To write her paper, Melania had to understand the effects of pressure, visualize a structure, build a wooden model, take photographs of it, describe the experiment in a way that showed knowledge of urban architecture and put it all together in a book. “Even if somebody suspects that she got some help at home,” said Vogelnik, “she still managed to defend her project to me to pass that test.”
But then, “at the end of the first year she did not show up at the exam,” the professor recalls. “She must have realized that it would take her six to seven more years of studies before she could start making good money as an architect.”
Melania had decided to become a model, which is also a fiercely competitive field. And while she has sometimes been described since as a “super-model,” which would have put her in the same category and the same generation as women like Claudia Schiffer, Christy Turlington, and Naomi Campbell, that was never the case.

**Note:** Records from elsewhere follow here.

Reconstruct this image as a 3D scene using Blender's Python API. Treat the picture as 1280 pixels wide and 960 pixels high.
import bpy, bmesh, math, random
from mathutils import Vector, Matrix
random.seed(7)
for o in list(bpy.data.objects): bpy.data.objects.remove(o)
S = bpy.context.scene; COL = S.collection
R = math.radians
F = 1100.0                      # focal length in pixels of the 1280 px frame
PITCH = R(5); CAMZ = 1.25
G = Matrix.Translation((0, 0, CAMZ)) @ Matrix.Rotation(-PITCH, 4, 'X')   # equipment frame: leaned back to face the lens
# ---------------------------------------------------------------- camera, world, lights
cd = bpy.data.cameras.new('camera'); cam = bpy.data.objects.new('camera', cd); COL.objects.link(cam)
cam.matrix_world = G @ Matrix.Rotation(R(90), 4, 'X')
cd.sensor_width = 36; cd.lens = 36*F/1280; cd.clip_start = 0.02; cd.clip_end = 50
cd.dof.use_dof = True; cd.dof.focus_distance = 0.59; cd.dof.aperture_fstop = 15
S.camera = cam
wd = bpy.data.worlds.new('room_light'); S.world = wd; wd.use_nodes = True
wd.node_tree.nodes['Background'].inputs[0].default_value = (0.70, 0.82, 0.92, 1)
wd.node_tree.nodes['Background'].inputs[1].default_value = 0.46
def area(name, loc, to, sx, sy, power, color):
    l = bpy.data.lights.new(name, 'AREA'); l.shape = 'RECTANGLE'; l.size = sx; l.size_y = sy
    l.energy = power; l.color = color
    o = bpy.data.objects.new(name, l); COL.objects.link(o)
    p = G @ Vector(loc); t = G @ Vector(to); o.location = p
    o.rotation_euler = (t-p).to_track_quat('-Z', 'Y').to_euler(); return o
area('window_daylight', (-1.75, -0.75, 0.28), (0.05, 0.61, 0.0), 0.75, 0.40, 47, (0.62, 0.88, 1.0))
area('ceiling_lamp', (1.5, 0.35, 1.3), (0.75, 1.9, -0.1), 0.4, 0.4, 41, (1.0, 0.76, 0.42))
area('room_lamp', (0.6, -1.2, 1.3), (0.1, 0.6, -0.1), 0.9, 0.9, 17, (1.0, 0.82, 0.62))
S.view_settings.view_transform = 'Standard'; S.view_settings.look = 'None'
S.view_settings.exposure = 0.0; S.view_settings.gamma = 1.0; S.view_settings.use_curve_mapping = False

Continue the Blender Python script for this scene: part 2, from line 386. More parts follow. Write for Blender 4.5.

Melania Trump’s Slovene biographer, Igor Omerza, notes that she did not have a huge career in the fashion business before meeting Donald Trump. “The only big magazine that published her photograph on the cover in Europe, before she moved to the U.S., was Spanish Bazaar,” Omerza said. In 1996, she also posed nude for a collection of racy photographs in Max magazine. At the height of the 2016 presidential race, some of those were published by the New York Post, including one on its cover, with the line “The Ogle Office.”
Note that the Post was a strong supporter of Donald Trump’s candidacy.
After Melania met the self-proclaimed billionaire in the late 1990s, she posed for another series of nude photographs—on his posh private plane, and brandishing a silver pistol—that were published by British GQ in January 2000. Sixteen years later the editors of that magazine speculated that the Melania spread may have played a role helping her get that 2001 visa for “sustained national or international acclaim.”
The editors note that in early versions of Melania’s official White House biography she listed the GQ cover among those she had “graced” as a model. Those lines have been edited out in subsequent White House updates.
Since Trump’s election in 2016, Melania’s former home town of Sevnica has developed a kind of cult, selling Melania-themed tours around the first lady’s childhood home, local food, wine and clothing.
“If only she visited us in Slovenia, people would treat her like a queen,” her old professor said.
As it is, Melania Trump is the world’s most famous living Slovene, so it is not surprising that everybody, from her university professor to her neighbors, from feminist activists to human rights defenders, analyzes her life. But Slovenia wonders when, if ever, Melania will say something that better defines who she really is.
“Whatever her original ambition was, I think that right now Melania devotes all of her biggest ambitions to the future of her son Barron,” says local magazine editor and publisher Dejan David Kemperl.
Becoming, as appears to be the case, a well-loved first lady in a White House like Donald Trump’s requires a very special genius indeed.